### SUPPLIED MATERIAL
↓

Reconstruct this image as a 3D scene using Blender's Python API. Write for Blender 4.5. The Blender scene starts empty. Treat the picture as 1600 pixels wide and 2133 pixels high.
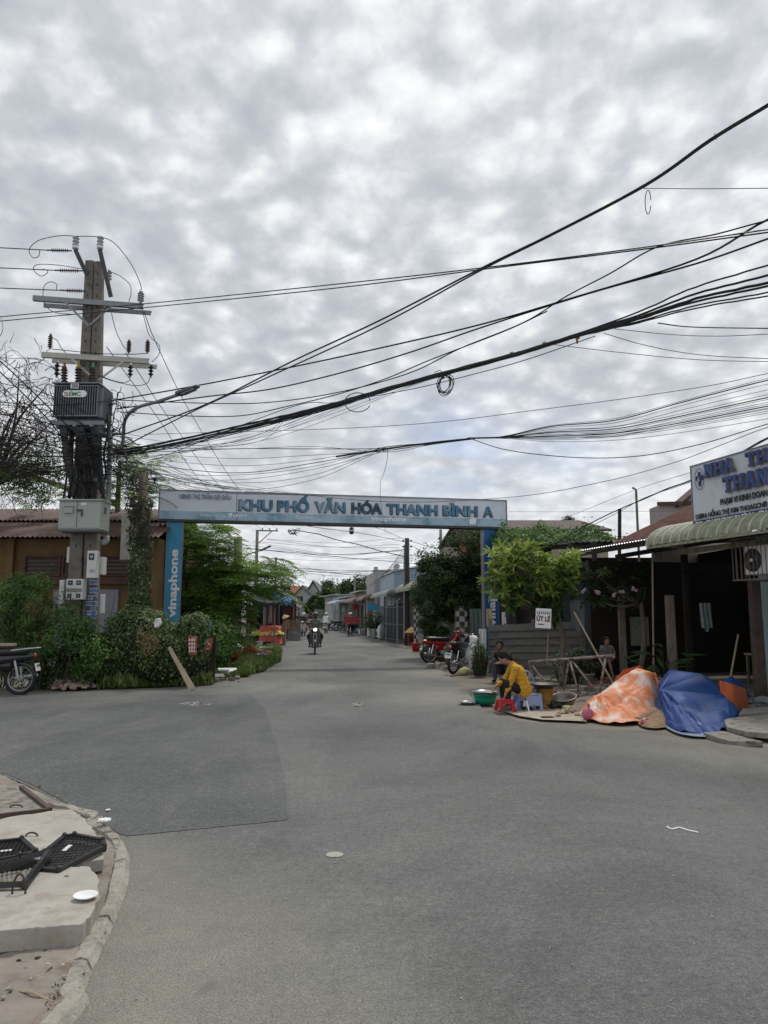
import bpy,math,random,mathutils
import numpy as np
from mathutils import Vector,Matrix,Quaternion
R=math.radians
scene=bpy.context.scene
col=scene.collection

# ---------------------------------------------------------------- camera
CAM_H,PITCH,F=1.6,7.685,1560.0
cam_d=bpy.data.cameras.new("camera");cam=bpy.data.objects.new("camera",cam_d);col.objects.link(cam)
cam_d.sensor_fit='HORIZONTAL';cam_d.sensor_width=36.0;cam_d.lens=36.0*F/1600.0
cam_d.clip_start=0.05;cam_d.clip_end=3000
cam.location=(0,0,CAM_H);cam.rotation_euler=(R(90+PITCH),0,0)
scene.camera=cam

# ---------------------------------------------------------------- light
SUN_EL,SUN_AZ=62.0,28.0 # azimuth measured from +Y (ahead) towards +X (right)
scene.view_settings.view_transform='Standard';scene.view_settings.look='None'
scene.view_settings.exposure=0.5;scene.view_settings.gamma=1.0
sd=bpy.data.lights.new("sun",'SUN');so=bpy.data.objects.new("sun",sd);col.objects.link(so)
sd.energy=1.5;sd.angle=R(11);sd.color=(1.0,0.96,0.90)
_s=Vector((math.sin(R(SUN_AZ))*math.cos(R(SUN_EL)),math.cos(R(SUN_AZ))*math.cos(R(SUN_EL)),math.sin(R(SUN_EL))))
so.rotation_euler=_s.to_track_quat('Z','Y').to_euler();so.location=(0,0,30)

world=bpy.data.worlds.new("World");scene.world=world;world.use_nodes=True
nt=world.node_tree;nt.nodes.clear()
def N(tree,typ,**kw):
    n=tree.nodes.new(typ)
    for k,v in kw.items():
        if k.startswith('i_'):
            key=k[2:];key=int(key)if key.isdigit()else key
            n.inputs[key].default_value=v
        else:setattr(n,k,v)
    return n
def Mth(tree,op,a,b=None,clamp=False,c=None):
    n=tree.nodes.new('ShaderNodeMath');n.operation=op;n.use_clamp=clamp
    for i,x in enumerate((a,b,c)):
        if x is None:continue
        if isinstance(x,(int,float)):n.inputs[i].default_value=x
        else:tree.links.new(x,n.inputs[i])
    return n.outputs[0]
def Ramp(tree,fac,stops,interp='LINEAR'):
    n=tree.nodes.new('ShaderNodeValToRGB');n.color_ramp.interpolation=interp
    el=n.color_ramp.elements
    while len(el)<len(stops):el.new(0.5)
    for e,(p,c)in zip(el,stops):
        e.position=p;e.color=c if len(c)==4 else(*c,1)
    tree.links.new(fac,n.inputs[0]);return n.outputs[0]
def MixC(tree,fac,a,b,blend='MIX'):
    n=tree.nodes.new('ShaderNodeMix');n.data_type='RGBA';n.blend_type=blend
    for s,x in((n.inputs[0],fac),(n.inputs[6],a),(n.inputs[7],b)):
        if isinstance(x,(int,float)):s.default_value=x
        elif isinstance(x,tuple):s.default_value=x if len(x)==4 else(*x,1)
        else:tree.links.new(x,s)
    return n.outputs[2]
out=N(nt,'ShaderNodeOutputWorld');bg=N(nt,'ShaderNodeBackground');bg.inputs[1].default_value=0.1
sky=N(nt,'ShaderNodeTexSky',sky_type='NISHITA',sun_disc=False,sun_elevation=R(SUN_EL),sun_rotation=R(SUN_AZ))
sky.air_density=1.0;sky.dust_density=2.0
tc=N(nt,'ShaderNodeTexCoord');sep=N(nt,'ShaderNodeSeparateXYZ');nt.links.new(tc.outputs['Generated'],sep.inputs[0])
zc=Mth(nt,'ADD',Mth(nt,'MAXIMUM',sep.outputs[2],0.0),0.30)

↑

### TASK DESCRIPTION
Restate the material word for word from its first line through the line containing "col=scene.collection", both included; the pictures do not belong in it.

### CORRECT ANSWER
Reconstruct this image as a 3D scene using Blender's Python API. Write for Blender 4.5. The Blender scene starts empty. Treat the picture as 1600 pixels wide and 2133 pixels high.
import bpy,math,random,mathutils
import numpy as np
from mathutils import Vector,Matrix,Quaternion
R=math.radians
scene=bpy.context.scene
col=scene.collection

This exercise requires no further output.